Entrepreneurs should be aware of two costs of taking money from angel investors (there are obvious benefits to consider, too).

Administrative Overhead (Time Sink):  investor relations, for investors of all stripes, takes time by the CEO (but is very important).  So, large numbers of angel investors can be a huge time sink for the CEO of a start-up (the highest number in any of my "Sherpa" companies was 37, and managing them was a nightmare).  Most angels understand that, tied with money, time is the most valuable asset a start-up CEO has, so most angels act appropriately.  But, quite often, inexperienced angels will take up a lot of the CEO's time with requests for calls, information, etc.  For experienced angels, a $25K investment (the "atomic unit" of angel investing) is a small amount, and they realize the CEO doesn't have lots of time for every such angel; for some inexperienced angels (even wealthy ones), however, investing $25K (even into a $400K round) entitles them (they assume) to a lot of attention from the CEO.  It's not universal, but it's also not unusual, for angels to be demanding in inverse relation to the size of their investment.  Where the angel is an inexperienced start-up investor, it's definitely true.

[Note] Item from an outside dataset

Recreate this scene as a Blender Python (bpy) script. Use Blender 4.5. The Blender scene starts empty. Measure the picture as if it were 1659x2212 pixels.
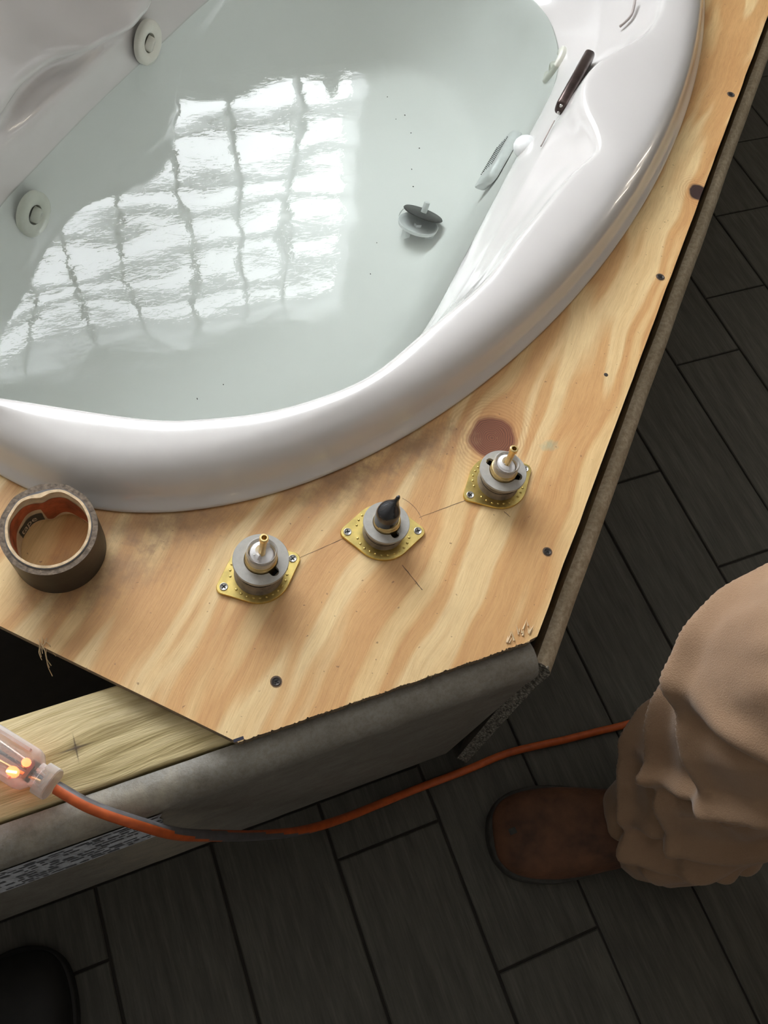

Others have written about the above-referenced point, but it's worth re-emphasizing.  I've seen it be a problem.

Unanimous Shareholder Vote:  A lesser known, more subtle and nefarious, point is that even a small angel investor can cause problems in an M&A transaction because of the growing requirement that the shareholders of the selling company unanimously approve the transaction.  There are a number of reasons for this, but the important thing here is to realize it's a trend.

This is a problem when either of two things happen: 

(1)  Unavailability:  It's important to remember that most angels do their investing as a hobby, or other form of sidelight.  This has several consequences, two of which are important to this topic: (a) they often are unavailable when their signature is needed on a document, and (a) they don't have "offices/assistants" who can run down a signature when needed.

When the angel is unavailable (my personal Sherpa deal nightmares were angels who were unavailable to sign because they were (a)  trekking in Nepal for a month, and (b) sailing among the Galapagos Islands).  Thus, even people of good intent can cause harm by not being available — important to remember that most "angels" aren't sitting around waiting for you to call.

This is bad enough, but it can get worse.

(2) Extortion:  I have also encountered the situation where a small angel investor attempts to extort something extra out of the deal as  a condition to tendering his signature.  The unanimous shareholder vote requirement can give bad people leverage (one wouldn't think this, given it's a small town, but human greed is infinitely deep and many angels who not "in the community" don't consider their reputation).

Start-ups can't always raise money in an optimal way, of course, but, whenever you have choices, it's important to realize that angel investors, particularly in large numbers can impose considerable costs on your company in unexpected ways.  You don't want a single angel (recipe for disaster), but you also don't want 37.  Been there, done that.  A word to the wise is sufficient.